Conclui, pois, o filósofo  de modo severo e desalentado:


As almas nobres, os espíritos sentimentais, ternamente apaixonados, protestarão em vão contra o realismo rude de minha teoria; seus protestos carecem de razão. A constituição e o caráter da geração futura é uma finalidade do amor muito mais elevada que os sentimentos fantásticos e seus sonhos de idealismo. (ibid., p. 17, grifo nosso).


O frenesi de que é tomado um homem que encontra numa mulher o modelo vivo de seu ideal de beleza é tão só a forma pela qual se agita a índole da espécie, sempre ávida de perpetuar-se.
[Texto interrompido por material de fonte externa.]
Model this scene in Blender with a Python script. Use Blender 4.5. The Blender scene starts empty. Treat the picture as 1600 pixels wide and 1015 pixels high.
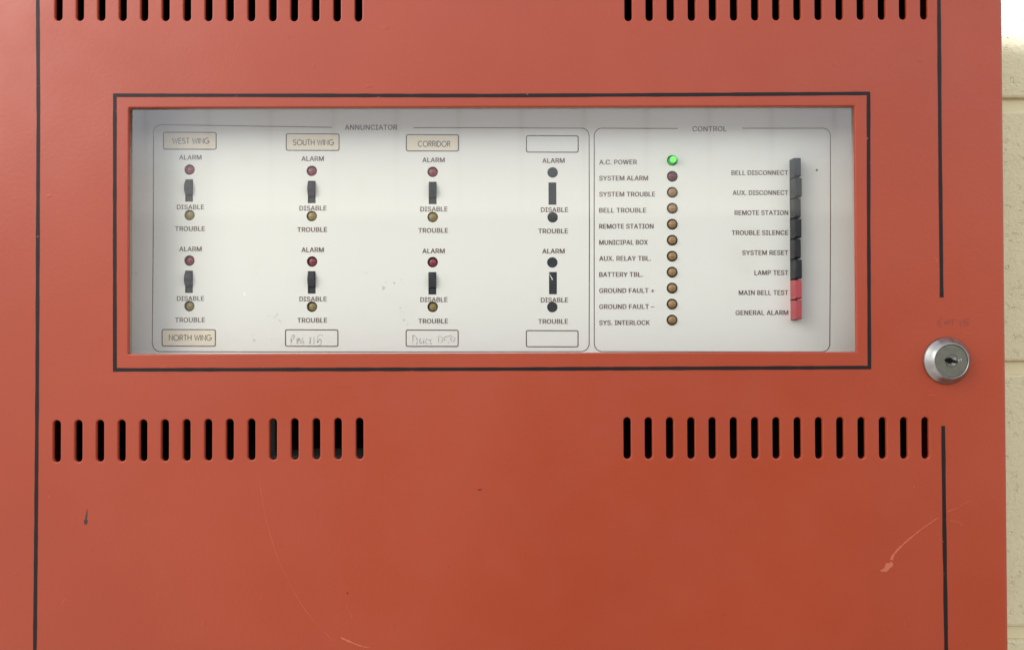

Eis então, no excerto seguinte, como se nos apresenta outro aspecto da constante e insuperável ilusão a que estão destinados os amantes. Note-se que o amante nutre a crença ilusória de que a natureza trabalha para preservar a união dele com o/a amado/a; mas, na verdade, não é isso que acontece, segundo Schopenhauer:

É também uma ilusão a sua crença [do homem apaixonado] de que unicamente a posse de uma mulher, entre todas do mundo, lhe assegura uma ventura infinita. Entretanto, imaginando embora que seus esforços e trabalhos visam apenas lograr um gozo, na realidade trabalha só para perpetuar o tipo integral da espécie, criando um indivíduo determinado, que carece dessa união para existir. (ibid., 2008, p. 21).


O exame levado a efeito por Schopenhauer sobre a natureza do amor se inscreve num horizonte de desconstrução do ideal do amor romântico, ideal cujas raízes remontam ao cristianismo. Há, na crítica schopenhaueriana do amor, um verdadeiro desencantamento de Eros. Esse desencantamento pode ser interpretado como uma verdadeira dessacralização do amor, cujo resultado é devolver a Eros sua natureza instintiva, grosseira, que, ao longo de dois mil anos, foi encoberta por ideais que o imaginário coletivo não fez mais do que reproduzir. Mas, na verdade, a experiência não cansa de nos mostrar que tais ideais, que foram decisivos na construção imaginária do amor ocidental, são incompatíveis com a sua verdadeira natureza: a de ser instinto de reprodução, de procriação, e nada mais.
No passo a seguir, Schopenhauer nos faz ver que o destino de todo amante é a decepção, o desencanto. O amante se engana ao pretender colher do gozo amoroso as mais excelsas alegrias.


Todo amante experimenta, uma vez satisfeito o desejo, uma decepção singular. Surpreende-se de que sua paixão só lhe proporciona um prazer efêmero seguido de um rápido desencanto. (...) [Ele] não tem consciência de que a espécie é quem unicamente lucra com a satisfação de seu desejo; todos os sacrifícios que realizou voluntariamente, impelido pelo gênio da espécie, serviram para obter uma finalidade que não era sua. (ibid., p. 22).


Se nos for permitido empregar um vocábulo que, embora estranho ao pensamento schopenhaueriano, caracteriza bem a condição do amante, esse vocábulo é o adjetivo “alienado”. O amante, ao viver seu amor, o vive na inconsciência de ser um alienado, isto é, na ignorância do fato de que jamais é ele quem se realiza no amor, de que não é ele, amante, que realmente se beneficia do amor. Todo amante é, portanto, um ser alienado na medida em que não tem consciência de que não é sobre ele que recai a vantagem do amor, mas sobre a espécie, que garante, no ato da reprodução, sua perenidade.